«Я ОСТАВЛЯЮ ЕЩЕ ПОЛКОРОЛЕВСТВА…»
«Я ОСТАВЛЯЮ ЕЩЕ ПОЛКОРОЛЕВСТВА…»
Не успела еще развеяться печаль-тоска после смерти Цоя, как новый удар: нет больше янки Дягилевой, новосибирской рок-певицы, нежной и тревожной души сибирского рока.
И плачем Ярославны по ней самой зазвучит распевная, лирическая, пронзительная до боли — «Стаи Летят»:
…Крепкий настой. Плачьте, родные!
Угол, свеча, стол, образа…
В прессе скупая информация в несколько строк: «9 мая ушла погулять. Не вернулась. Утонула в реке. Может, несчастный случай, а может, самоубийство». Вечная судьба русских поэтов.
И как предчувствие или, может, заранее решенный шаг в небытие, строчки: Седьмая вода — седьмая беда.
Опять не одна до самого дна.
До самого дна по стенам крутым.
На них червяки, у них имена.
У края доски застывшей реки
С наклоном руки из красной строки.
Пресса Янку не баловала своим вниманием, телевидение и радио тем более. Для многих, думаю, это имя совсем ничего не говорит. Но только не для истинных поклонников рока. Янку любили, ее песни знают в самых отдаленных уголках нашей страны, и это несмотря на полное отсутствие рекламы в средствах массовой информации. Только редкие концерты, участие в рок-фестивалях и, главным образом, магнитофонные записи, блуждающие по стране.
Своей стихией Янка выбрала андеграунд, сознательно отвергнув всякую сделку с шоу-бизнесом, а вместе с тем возможность выхода на широкую публику, возможность получать солидные деньги и прочие удобства сытой, но для нее неприемлемой жизни, любой компромисс с собственными представлениями о независимости и свободе творчества был ей противен.
Янка была одной из немногих, кто черпал силу и нежную напевность своих мелодий в народных мотивах. Хотя чаще нежность сменялась на ярость, помноженную на боль и отчаяние. Этими песнями она достойно продолжала традиции русского рока, заложенные А. Башлачевым, Д. Ревякиным.
Былинная мощь ее текстов наряду с удивительной, проникающей в душу мелодией захватывала сразу.

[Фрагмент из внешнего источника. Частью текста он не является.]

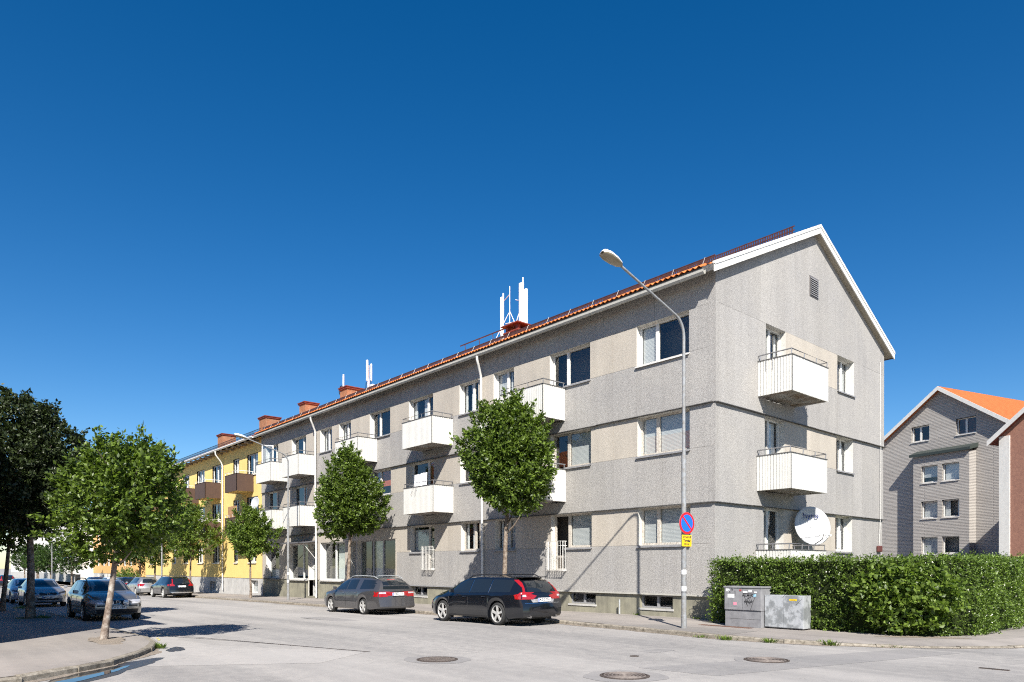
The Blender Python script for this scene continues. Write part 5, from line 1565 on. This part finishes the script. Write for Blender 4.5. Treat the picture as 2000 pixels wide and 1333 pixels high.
# --- black estate car, nearest
def x_v70(o, bvh):
    box_on(o, 'spoiler', P_BLACK, -2.06, -1.78, -.52, .52, 1.432, 1.462, .012)
    for s in (1, -1):
        MB().tube([(-2.44, s*.52, .275), (-2.30, s*.52, .275)], .038, 12).build('exhaust', M_CHROME, o, 50)
        box_on(o, 'mudflap', M_BLACK, -1.336-.44, -1.336-.42, s*.86-.10, s*.86+.06, .13, .36, 0)
        box_on(o, 'mudflap', M_BLACK, 1.48-.44, 1.48-.42, s*.86-.10, s*.86+.06, .13, .36, 0)
    MB().tube([(-2.33, .0, 1.04), (-2.33, -.12, 1.07), (-2.30, -.30, 1.06)], .012, 6).build('rear_wiper', M_BLACK, o)
V70 = make_car('parked_car', 'black estate car with tall red tail lamps parked nearest the corner', WAGON, P_BLACK, -5.22, -4.72, 180, 'cars parked along the right kerb',
    patches=[('tail_light', 'rear', [(.60,.81), (.86,.81), (.86,.92), (.70,1.02), (.60,1.36), (.535,1.36), (.625,1.02), (.61,.92)], M_TAIL, True, .010, 3),
             ('tail_light', 'side', [(-2.40,.79), (-2.12,.80), (-2.17,.90), (-2.26,1.0), (-2.40,1.0)], M_TAIL, True, .010, 3),
             ('reversing_light', 'rear', [(.63,.865), (.76,.875), (.74,.925), (.63,.925)], M_CLEAR, True, .013, 2),
             ('pillar_trim', 'side', [(.045,.97), (.065,.97), (.045,1.36), (.025,1.36)], M_CHROME, True, .006, 2), ('pillar_trim', 'side', [(-.90,.985), (-.88,.985), (-.90,1.36), (-.92,1.36)], M_CHROME, True, .006, 2),
             ('tailgate_trim', 'rear', [(-.70,.665), (.70,.665), (.70,.685), (-.70,.685)], M_CHROME, False, .006, 5),
             ('plate_recess', 'rear', [(-.42,.70), (.42,.70), (.48,.80), (-.48,.80)], M_SILL, False, .004, 3),
             ('sill_trim', 'side', [(-.88,.215), (1.02,.215), (1.02,.275), (-.88,.275)], M_BLACK, True, .006, 4),
             ('bumper_insert', 'rear', [(-.55,.25), (.55,.25), (.60,.37), (-.60,.37)], M_BLACK, False, .004, 4)],
    plate=('rear', -2.475, .775, 'MZG 706'), rails=(.45, -1.75, M_BLACK), extras=x_v70, mirror_m=P_BLACK)

# --- grey estate car behind it
SAAB = spec(WAGON, L=4.81, r=.31, fa=1.43, ra=-1.27, hm=M_CHROME,
    top=[(-2.4,1.33), (-2.0,1.41), (-1.2,1.455), (-.4,1.465), (.3,1.43), (.8,1.30), (1.3,1.04), (1.75,.945), (2.15,.86), (2.4,.74)],
    rear=[(.2,.08), (.40,.0), (.55,.0), (.58,.09), (.95,.13), (1.12,.20), (1.38,.50)], panes=[(.12,1.02), (-.66,.06), (-1.98,-.98)], rw=(.60, .48, .99, 1.32), seams=(1.05, .08, -.78))
def x_saab(o, bvh):
    pass
make_car('parked_car', 'dark grey metallic estate car with wide red tail lamps, second along the kerb', SAAB, P_GREY, -13.4, -4.66, 180, 'cars parked along the right kerb',
    patches=[('tail_light', 'rear', [(.44,.70), (.86,.70), (.86,.90), (.46,.90)], M_TAIL, True, .010, 3), ('tail_light', 'side', [(-2.40,.70), (-2.03,.72), (-2.14,.86), (-2.30,.90), (-2.40,.90)], M_TAIL, True, .010, 3),
             ('reversing_light', 'rear', [(.50,.82), (.78,.82), (.76,.875), (.50,.875)], M_CLEAR, True, .013, 2),
             ('side_moulding', 'side', [(-.80,.50), (1.0,.50), (1.0,.53), (-.80,.53)], M_BLACK, True, .008, 4),
             ('brake_light', 'rear', [(-.16,1.345), (.16,1.345), (.16,1.37), (-.16,1.37)], M_TAIL, False, .008, 2),
             ('plate_recess', 'rear', [(-.36,.74), (.36,.74), (.36,.90), (-.36,.90)], M_BLACK, False, .004, 3)],
    plate=('rear', -2.43, .80, 'UBG 473'), rails=(.35, -1.85, M_GALV), extras=x_saab)

# --- farther cars on the right
HATCH = spec(WAGON, L=4.15, r=.31, fa=1.22, ra=-1.29, trk=.75,
    top=[(-2.07,1.30), (-1.7,1.39), (-1.1,1.44), (-.4,1.455), (.2,1.42), (.65,1.29), (1.1,1.03), (1.5,.94), (1.85,.84), (2.07,.72)],
    belt=[(-2.07,.96), (-1.2,.95), (0,.92), (1.0,.89), (1.6,.82), (2.07,.64)],
    w=[(-2.07,.74), (-1.9,.82), (-1.5,.86), (-.5,.875), (.8,.875), (1.5,.85), (1.9,.77), (2.07,.62)],
    wt=[(-2.07,.50), (-1.4,.56), (-.4,.59), (.3,.58), (.8,.62), (1.2,.71), (1.7,.66), (2.07,.45)],
    rear=[(.2,.08), (.42,.0), (.60,.0), (.64,.06), (.95,.10), (1.12,.20), (1.38,.42)], panes=[(.02,.80), (-.80,-.04), (-1.45,-.86)], ws=(.60, .50, 1.01, 1.34), rw=(.52, .44, .98, 1.28), seams=(.88, -.01, -.84), handles=(.15, -.68), mir=.66)
TL_V = [('tail_light', 'rear', [(.45,.82), (.84,.82), (.84,.93), (.62,.98), (.56,1.30), (.50,1.30), (.55,.96), (.45,.90)], M_TAIL, True, .010, 3)]
TL_B = [('tail_light', 'rear', [(.48,.72), (.80,.72), (.80,.92), (.50,.92)], M_TAIL, True, .010, 2), ('tail_light', 'side', [(-2.05,.72), (-1.80,.74), (-1.84,.90), (-2.05,.92)], M_TAIL, True, .010, 2)]
SUV = spec(WAGON, sill=.27, r=.36, L=4.92)
make_car('parked_car', 'black estate with silver bumper guard and dark roof in front of the yellow block', SUV, P_BLACK, -41.3, -4.6, 180, 'cars parked along the right kerb',
    patches=TL_V+[('bumper_guard', 'rear', [(-.62,.34), (.62,.34), (.74,.43), (-.74,.43)], M_CHROME, False, .010, 4)], plate=('rear', -2.50, .80, None), rails=(.4, -1.75, M_BLACK))
make_car('parked_car', 'silver hatchback between two dark cars by the yellow block', HATCH, P_SILVER, -49.0, -4.6, 180, 'cars parked along the right kerb', patches=TL_B, style='multi')
make_car('parked_car', 'dark hatchback with round red tail lamp ahead of the silver hatchback', HATCH, P_BLACK, -54.6, -4.6, 180, 'cars parked along the right kerb', patches=TL_B, plate=('rear', -2.15, .62, None), style='multi')
make_car('parked_car', 'pale hatchback half hidden behind the near left tree trunk', HATCH, P_WHITE, -60.3, -4.6, 180, 'cars parked along the right kerb', patches=TL_B, style='multi')
make_car('parked_car', 'dark blue car farthest along the right kerb, left of the leaning trunk', HATCH, P_BLUE, -67.5, -4.6, 180, 'cars parked along the right kerb', patches=TL_B, style='multi')
make_car('parked_car', 'small black car seen from behind far down the street', SUV, P_BLACK, -92, -9.6, 180, None, patches=TL_V, plate=('rear', -2.50, .80, None))

# --- cars on the left facing the camera
def emblem_vw(o, x, z, r):
    e = MB(); n = 24
    e.tube([(x, r*math.cos(2*math.pi*i/n), z+r*math.sin(2*math.pi*i/n)) for i in range(n+1)], .007, 5, False)
    for pts in ([(-.45,.80), (-.02,.08), (.02,.08), (.45,.80)], [(-.88,.35), (-.42,-.80), (0,-.10), (.42,-.80), (.88,.35)]):
        e.tube([(x, p*r, z+q*r) for p, q in pts], .007, 5)
    return e.build('emblem', M_CHROME, o)
def x_vw(o, bvh):
    emblem_vw(o, 2.44, .665, .065)
    for s in (1, -1):
        sp_ = MB().lathe([(.095, -.05), (.10, .03), (.085, .04), (.01, .046)], (2.46, s*.24, .645), 'x', 20).build('spotlight', M_CLEAR, o, 40)
        MB().lathe([(.104, -.055), (.106, .028)], (2.46, s*.24, .645), 'x', 20).build('spotlight_shell', M_BLACK, o, 40)
    MB().tube([(2.44, -.38, .56), (2.44, .38, .56)], .012, 6).build('lamp_bar', M_BLACK, o)
VW = spec(WAGON, L=4.68, r=.315, fa=1.37, ra=-1.33,
    top=[(-2.34,1.34), (-1.9,1.42), (-1.1,1.45), (-.3,1.455), (.3,1.42), (.75,1.29), (1.25,1.03), (1.7,.94), (2.1,.84), (2.34,.72)],
    belt=[(-2.34,.97), (-1.2,.95), (0,.93), (1.2,.89), (1.85,.82), (2.34,.66)],
    w=[(-2.34,.76), (-2.1,.83), (-1.6,.865), (-.5,.875), (1,.875), (1.8,.86), (2.15,.80), (2.34,.68)], clear=True, panes=[(.10,.98), (-.86,.04), (-1.80,-.92)])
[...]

От песен Янки веет безысходностью, но с ними почему-то легче безысходность эту преодолеть. Здесь серость и бесприютность нашей жизни и невозможность смириться с этим. Постоянные поиски выхода из замкнутого круга русского мученичества и постоянное натыкание на новые тупики:
Здесь не кончается война,
Не начинается весна,
Не продолжается детство.
Некуда деваться.
Нам остались только сбитые коленки…
В этих песнях боль огромного сердца, любовь и сострадание к людям и вместе с тем осознание неизбежной трагичности такого бытия:
Проникший в щели конвой
Заклеит окна травой.
Нас поведут на убой.
Перекрестится герой,
Шагнет в раздвинутый строй.
«Вперед за Родину, в бой!»
…Всех поведут на убой.
Гордая, вольная птица, бьющаяся в клетке, — это Янка. Сильная и хрупкая одновременно, пляшущая на костре собственной жизни — это тоже она.
Предсказания собственной судьбы? Они есть: в любой песне соткан узор из щемящей душу безысходности и печали:
Мне придется променять
Осточертевший обряд
На смертоносный снаряд,
Скрипучий стул за столом
На детский крик за углом,
Минуты спутанных гроз
На депрессивный психоз,
Психоделический рай
На три засова в сарай.
Мне все кричат: «Берегись!»
Саша Башлачев просил: «Поэты идут до конца. И не смейте кричать им: «Не надо!» А крикнуть все же хочется. Хотя знаешь, что не остановить.
Княжна русского рока, поэт нищих гурманов, гордых бессребреников и бродячих музыкантов, она оставила нам в наследство несколько потрясающих песен, глубоко уходящих корнями в русскую народную традицию. А кроме того, оставила невосполнимую брешь в том, что принято называть русским роком, отдав себя на костер самосожжения. Но хрупкий ее голос еще будет петь чудесные песни трепетной птицы со звонким именем — Янка.
Я оставляю еще
полкоролевства.
Весна за легкомыслие меня
накажет.
Я вернусь, чтоб постучать
в ворота…
Светлана Кошкарова.
«Субботняя Газета», Курган, № 25/91 г.